Yogyakarta– Islam sebagai agama rahmatan lil alamin memberikan ruang kepada siapa pun dalam bidang apapun secara adil. Baik di ranah domestik maupun di ranah publik, Islam mendorong laki-laki dan perempuan untuk memperoleh akses dan ruang yang sepatutnya dan sesuai kodratnya.
Prinsip keadilan gender sudah dimulai semenjak ajaran wahyu itu turun. Namun, masih banyak yang tidak memahami ide dasar substansif dari ajaran pembebasan dan pemihakan kepada kaum perempuan yang dibawa oleh Nabi Muhammad saw.
“Khatijah itu berperan sebagai CEO bisnis yang sukses,” ujar Dr Muhammad Azhar, anggota Majelis Tarjih dan Tajdid PP Muhammadiyah di hadapan ratusan peserta seminar bertema “Perempuan Muda Muslim, Gerakan Responsif untuk Mencerahkan Bangsa”. Acara yang diselenggarakan oleh IMM Sleman itu bertempat di aula perpustakaan UIN Sunan Kalijaga Yogyakarta, pada Rabu (24/02/2016).
Menurut Azhar, laki-laki dan perempuan memiliki kesamaan kedudukan di hadapan Allah. Kedua jenis kelamin ini juga memiliki kesempatan yang sama untuk beribadah, untuk ikut berperan dalam berbagai aspek kehidupan, untuk berkonstribusi kepada umat, serta berhak mendapat penghargaan yang adil sesuai dengan amalnya.
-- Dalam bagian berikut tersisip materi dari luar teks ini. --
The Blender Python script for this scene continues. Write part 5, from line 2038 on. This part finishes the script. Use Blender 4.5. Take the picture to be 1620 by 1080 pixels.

Namun tidak dipungkiri, keduanya memiliki ranah dan wilayah tersendiri dalam hal tertentu sesuai dengan kodrat kemanusiaan. Misalnya dalam hal hubungan antara suami dan istri.
Dalam paparannya, dosen Universitas Muhammadiyah Yogykarta itu menjelaskan beberapa interpretasi dari teks ayat-ayat al-Quran dan hadis yang secara sekilas terkesan misoginis. Semisal hadis “Lan yaflaha qaum wallauw amrahum imra’at. Arti tekstualnya, tidak akan beruntung suatu kaum (bangsa) manakala menyerahkan urusan (kepemimpinan) nya kepada seorang wanita.”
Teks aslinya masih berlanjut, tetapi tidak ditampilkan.